Der Staatsbankrott wird immer öfter damit erklärt, dass die griechische Bevölkerung lange »auf Pump« gelebt habe. Seltener thematisiert wird dagegen, dass Politiker der beiden großen Parteien, die seit dem Ende der Diktatur 1974 abwechselnd regieren, nur damit beschäftigt waren, sich zu bereichern und Posten im Staatsapparat an Parteimitglieder oder Verwandte verteilten.
Ob nun eine rigorose Sparpolitik diese strukturellen Probleme lösen kann, ist fraglich. Strengere Kontroll- und Überwachungsmaßnahmen für die einzelnen Bürger werden eher die Folge des befürchteten Staatsbankrotts sein, vor allem, was Privattransaktionen betrifft. Da gibt es bereits sehr konkrete Vorschläge. Das Wirtschaftsministerium soll mit allen Berufsverbänden elektronisch vernetzt werden, um jede Zahlung überprüfen zu können. Freiberufler sollen eine elek­tronische Unterschrift erhalten, um mit den Behörden zu kommunizieren.

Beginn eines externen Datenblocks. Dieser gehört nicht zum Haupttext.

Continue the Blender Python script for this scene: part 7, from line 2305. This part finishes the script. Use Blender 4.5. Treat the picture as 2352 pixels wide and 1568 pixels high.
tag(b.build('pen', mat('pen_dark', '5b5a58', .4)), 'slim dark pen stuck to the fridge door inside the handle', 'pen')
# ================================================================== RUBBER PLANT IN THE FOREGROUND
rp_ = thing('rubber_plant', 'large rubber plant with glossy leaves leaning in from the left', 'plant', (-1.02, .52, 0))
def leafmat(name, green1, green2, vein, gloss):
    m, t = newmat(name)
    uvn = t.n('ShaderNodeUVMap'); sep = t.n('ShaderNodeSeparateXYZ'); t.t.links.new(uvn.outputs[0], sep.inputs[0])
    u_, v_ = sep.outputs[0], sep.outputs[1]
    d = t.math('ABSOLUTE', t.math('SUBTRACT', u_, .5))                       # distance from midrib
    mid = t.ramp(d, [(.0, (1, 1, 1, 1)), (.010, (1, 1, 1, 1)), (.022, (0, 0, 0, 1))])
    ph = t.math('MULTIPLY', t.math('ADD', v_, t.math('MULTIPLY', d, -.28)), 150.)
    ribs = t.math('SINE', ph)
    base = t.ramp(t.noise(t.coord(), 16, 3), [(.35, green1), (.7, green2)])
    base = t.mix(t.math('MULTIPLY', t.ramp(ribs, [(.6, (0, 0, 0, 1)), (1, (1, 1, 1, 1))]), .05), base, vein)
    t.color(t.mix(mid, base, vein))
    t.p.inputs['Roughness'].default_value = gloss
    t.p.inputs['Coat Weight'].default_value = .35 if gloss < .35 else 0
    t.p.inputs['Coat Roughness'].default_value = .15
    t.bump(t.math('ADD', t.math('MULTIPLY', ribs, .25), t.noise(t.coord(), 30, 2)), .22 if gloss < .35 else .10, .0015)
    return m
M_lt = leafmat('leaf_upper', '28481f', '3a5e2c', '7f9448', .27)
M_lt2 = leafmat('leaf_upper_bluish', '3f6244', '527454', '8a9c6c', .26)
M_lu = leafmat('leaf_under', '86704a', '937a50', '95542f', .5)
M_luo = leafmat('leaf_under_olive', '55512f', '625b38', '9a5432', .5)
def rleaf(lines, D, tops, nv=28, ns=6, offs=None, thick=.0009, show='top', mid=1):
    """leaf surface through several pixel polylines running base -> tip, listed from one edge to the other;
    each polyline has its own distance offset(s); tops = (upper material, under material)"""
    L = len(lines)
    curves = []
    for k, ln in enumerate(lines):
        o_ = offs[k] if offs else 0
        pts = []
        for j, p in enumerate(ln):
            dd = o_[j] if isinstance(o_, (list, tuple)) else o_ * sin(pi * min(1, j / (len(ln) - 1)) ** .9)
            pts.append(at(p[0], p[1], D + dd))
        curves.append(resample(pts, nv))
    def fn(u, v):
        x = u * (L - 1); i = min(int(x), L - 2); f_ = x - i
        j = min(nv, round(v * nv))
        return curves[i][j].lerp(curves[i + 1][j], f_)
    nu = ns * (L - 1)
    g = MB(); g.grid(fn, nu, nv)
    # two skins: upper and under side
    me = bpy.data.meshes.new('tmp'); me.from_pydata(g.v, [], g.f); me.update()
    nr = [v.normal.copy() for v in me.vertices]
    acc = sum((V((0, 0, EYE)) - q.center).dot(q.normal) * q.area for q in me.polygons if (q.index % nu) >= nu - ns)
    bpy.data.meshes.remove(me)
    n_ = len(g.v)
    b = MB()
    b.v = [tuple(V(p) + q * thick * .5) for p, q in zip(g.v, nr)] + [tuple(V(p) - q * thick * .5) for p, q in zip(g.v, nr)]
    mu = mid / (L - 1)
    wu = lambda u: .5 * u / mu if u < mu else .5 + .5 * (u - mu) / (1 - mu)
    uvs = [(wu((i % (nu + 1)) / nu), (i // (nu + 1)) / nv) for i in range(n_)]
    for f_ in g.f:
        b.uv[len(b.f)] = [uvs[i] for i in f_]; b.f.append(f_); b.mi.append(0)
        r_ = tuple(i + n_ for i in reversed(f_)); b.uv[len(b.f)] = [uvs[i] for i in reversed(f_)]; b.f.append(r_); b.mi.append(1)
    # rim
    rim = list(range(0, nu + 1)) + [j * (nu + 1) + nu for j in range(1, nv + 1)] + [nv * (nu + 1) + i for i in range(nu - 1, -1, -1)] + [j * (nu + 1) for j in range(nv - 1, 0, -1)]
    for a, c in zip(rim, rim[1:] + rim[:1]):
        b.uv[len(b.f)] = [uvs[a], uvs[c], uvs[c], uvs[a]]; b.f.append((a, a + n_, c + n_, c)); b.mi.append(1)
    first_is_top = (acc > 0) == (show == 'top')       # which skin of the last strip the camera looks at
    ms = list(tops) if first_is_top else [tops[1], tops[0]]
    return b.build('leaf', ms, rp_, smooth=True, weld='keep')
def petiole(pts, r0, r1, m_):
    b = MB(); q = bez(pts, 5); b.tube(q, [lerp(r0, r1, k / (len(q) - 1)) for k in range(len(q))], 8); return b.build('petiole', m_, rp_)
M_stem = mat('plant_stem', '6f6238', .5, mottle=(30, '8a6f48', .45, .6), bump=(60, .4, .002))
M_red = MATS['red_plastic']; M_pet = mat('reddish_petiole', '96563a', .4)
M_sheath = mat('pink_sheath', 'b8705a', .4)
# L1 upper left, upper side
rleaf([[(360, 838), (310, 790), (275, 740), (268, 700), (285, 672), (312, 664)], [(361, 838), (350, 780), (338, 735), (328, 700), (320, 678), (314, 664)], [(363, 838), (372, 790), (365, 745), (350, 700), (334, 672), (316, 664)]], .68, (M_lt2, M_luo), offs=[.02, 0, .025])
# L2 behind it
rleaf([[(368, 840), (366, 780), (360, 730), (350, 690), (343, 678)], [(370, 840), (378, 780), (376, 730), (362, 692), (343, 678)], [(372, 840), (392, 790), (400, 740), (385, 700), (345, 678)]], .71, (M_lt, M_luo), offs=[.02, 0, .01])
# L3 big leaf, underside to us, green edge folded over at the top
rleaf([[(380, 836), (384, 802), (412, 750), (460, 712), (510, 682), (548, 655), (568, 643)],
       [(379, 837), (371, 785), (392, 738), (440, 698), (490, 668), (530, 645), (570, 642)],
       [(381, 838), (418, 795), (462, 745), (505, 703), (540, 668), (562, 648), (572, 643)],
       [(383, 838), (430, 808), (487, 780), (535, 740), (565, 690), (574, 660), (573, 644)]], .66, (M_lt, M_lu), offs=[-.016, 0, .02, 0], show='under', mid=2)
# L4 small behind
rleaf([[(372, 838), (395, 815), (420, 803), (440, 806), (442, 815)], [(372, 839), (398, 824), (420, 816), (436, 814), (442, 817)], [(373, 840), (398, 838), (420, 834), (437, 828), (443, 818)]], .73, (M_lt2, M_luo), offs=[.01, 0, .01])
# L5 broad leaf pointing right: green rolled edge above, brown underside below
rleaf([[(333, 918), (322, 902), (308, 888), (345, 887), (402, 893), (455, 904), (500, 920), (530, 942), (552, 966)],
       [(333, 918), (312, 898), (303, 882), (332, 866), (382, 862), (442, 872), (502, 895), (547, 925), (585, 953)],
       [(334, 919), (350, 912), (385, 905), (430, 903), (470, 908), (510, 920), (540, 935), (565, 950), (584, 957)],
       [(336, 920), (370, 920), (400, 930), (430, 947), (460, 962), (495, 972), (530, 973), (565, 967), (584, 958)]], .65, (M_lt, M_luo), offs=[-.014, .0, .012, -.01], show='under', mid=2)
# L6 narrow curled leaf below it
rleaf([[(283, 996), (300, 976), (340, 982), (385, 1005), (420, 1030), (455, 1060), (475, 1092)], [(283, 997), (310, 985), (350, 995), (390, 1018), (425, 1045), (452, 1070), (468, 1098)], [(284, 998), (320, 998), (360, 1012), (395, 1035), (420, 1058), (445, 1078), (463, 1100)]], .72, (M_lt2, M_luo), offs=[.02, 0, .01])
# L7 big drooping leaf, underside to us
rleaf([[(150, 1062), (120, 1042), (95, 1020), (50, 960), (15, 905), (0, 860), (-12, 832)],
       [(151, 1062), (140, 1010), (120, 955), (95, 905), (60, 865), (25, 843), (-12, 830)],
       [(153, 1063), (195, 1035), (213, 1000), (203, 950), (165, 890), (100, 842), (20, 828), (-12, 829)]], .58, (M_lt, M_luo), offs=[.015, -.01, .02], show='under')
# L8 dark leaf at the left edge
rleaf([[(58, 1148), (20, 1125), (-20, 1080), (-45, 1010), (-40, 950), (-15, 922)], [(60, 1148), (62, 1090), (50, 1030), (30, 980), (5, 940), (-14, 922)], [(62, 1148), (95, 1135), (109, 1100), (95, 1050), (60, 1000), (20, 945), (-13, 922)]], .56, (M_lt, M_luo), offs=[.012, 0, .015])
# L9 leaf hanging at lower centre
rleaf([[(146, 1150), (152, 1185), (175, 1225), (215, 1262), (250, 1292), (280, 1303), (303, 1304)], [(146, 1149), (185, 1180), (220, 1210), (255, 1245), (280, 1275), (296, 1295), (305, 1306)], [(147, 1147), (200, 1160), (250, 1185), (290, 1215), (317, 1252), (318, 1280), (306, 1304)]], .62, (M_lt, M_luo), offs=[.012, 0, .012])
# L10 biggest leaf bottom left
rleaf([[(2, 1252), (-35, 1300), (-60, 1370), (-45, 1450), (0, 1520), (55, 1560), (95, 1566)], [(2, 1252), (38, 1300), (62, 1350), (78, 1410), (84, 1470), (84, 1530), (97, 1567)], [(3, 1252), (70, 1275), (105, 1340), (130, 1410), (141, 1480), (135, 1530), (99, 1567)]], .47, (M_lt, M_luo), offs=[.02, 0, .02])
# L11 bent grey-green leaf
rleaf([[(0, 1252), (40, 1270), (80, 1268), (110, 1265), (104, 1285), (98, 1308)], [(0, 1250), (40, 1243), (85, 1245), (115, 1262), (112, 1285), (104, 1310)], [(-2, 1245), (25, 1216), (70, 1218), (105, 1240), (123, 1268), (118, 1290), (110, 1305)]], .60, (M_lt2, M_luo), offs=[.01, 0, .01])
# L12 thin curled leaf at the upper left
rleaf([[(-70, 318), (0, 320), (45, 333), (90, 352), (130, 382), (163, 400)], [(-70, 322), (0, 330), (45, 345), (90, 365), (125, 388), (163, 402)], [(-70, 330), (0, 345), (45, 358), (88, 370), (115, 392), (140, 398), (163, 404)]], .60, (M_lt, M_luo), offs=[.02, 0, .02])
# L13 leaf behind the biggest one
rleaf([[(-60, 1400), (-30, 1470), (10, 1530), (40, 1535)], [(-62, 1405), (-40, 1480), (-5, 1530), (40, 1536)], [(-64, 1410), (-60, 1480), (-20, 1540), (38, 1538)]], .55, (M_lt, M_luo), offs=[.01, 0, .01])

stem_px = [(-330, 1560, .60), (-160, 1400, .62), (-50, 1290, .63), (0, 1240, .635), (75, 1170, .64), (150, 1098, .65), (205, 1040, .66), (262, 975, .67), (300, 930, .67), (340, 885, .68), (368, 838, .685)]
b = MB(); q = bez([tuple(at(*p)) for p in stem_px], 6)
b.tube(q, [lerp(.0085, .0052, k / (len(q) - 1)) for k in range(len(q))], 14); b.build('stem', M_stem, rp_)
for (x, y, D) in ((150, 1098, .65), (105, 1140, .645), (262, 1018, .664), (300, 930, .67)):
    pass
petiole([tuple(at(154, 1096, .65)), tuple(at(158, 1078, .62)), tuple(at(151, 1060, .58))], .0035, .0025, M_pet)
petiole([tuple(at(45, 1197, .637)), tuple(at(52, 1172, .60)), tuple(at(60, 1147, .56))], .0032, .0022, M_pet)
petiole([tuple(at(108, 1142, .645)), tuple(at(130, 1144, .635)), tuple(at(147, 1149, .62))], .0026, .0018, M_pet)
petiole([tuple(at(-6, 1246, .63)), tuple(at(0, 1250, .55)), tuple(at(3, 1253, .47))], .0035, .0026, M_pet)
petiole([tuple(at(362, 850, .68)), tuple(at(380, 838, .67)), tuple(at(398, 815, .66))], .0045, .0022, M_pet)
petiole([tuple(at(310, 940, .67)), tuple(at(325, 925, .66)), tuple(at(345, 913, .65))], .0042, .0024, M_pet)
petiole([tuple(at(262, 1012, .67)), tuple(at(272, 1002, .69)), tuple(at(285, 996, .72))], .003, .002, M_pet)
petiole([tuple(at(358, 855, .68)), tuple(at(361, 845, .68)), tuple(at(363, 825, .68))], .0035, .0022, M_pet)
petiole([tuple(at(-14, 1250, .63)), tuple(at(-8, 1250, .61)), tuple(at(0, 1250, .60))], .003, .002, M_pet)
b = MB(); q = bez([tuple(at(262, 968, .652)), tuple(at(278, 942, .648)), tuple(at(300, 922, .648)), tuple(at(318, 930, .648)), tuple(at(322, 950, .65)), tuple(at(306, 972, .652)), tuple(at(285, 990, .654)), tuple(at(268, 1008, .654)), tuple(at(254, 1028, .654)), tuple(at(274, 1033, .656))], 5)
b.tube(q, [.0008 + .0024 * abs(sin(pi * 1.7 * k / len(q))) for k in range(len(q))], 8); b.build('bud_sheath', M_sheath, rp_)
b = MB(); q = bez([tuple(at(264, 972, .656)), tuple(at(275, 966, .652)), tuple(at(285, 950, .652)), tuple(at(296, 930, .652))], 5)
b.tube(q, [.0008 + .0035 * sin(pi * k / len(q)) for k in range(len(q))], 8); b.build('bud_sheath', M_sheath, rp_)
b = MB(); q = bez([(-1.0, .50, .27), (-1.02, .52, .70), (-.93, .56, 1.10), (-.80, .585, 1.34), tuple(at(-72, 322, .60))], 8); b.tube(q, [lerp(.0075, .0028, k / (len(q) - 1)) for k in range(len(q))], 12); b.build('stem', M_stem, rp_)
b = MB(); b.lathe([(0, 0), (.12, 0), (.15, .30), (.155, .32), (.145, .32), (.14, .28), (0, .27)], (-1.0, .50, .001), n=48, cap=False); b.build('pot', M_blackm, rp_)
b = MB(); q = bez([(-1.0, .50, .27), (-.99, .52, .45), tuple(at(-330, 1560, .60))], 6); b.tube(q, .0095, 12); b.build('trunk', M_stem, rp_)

Die meisten Griechen haben immer Steuern hinterzogen und den Staat als einen Feind betrachtet, der korrupt ist und keine Gegenleistung für die Zahlungen erbringt. Wegen dieses Misstrauens hat sich über die Jahrzehnte eine gewisse Solidarität zwischen den sozialen Schichten entwickelt, die beim Verbergen von finanziellen Transaktionen kooperiert haben. Dabei hat immer das große Kapital hohe Gewinne erzielt, während etwa die Kleinhändler lediglich ihren Lebensunterhalt bestreiten konnten.
In Zeiten der Krise wird keine Kritik am sozialen und politischen System formuliert, die erklären kann, welche Urachen der Bankrott hat. Stattdessen verlangt der Staat die Kooperation seiner Bürger, die zu einer Art von »informellen Mitarbeitern« der Regierung werden sollen.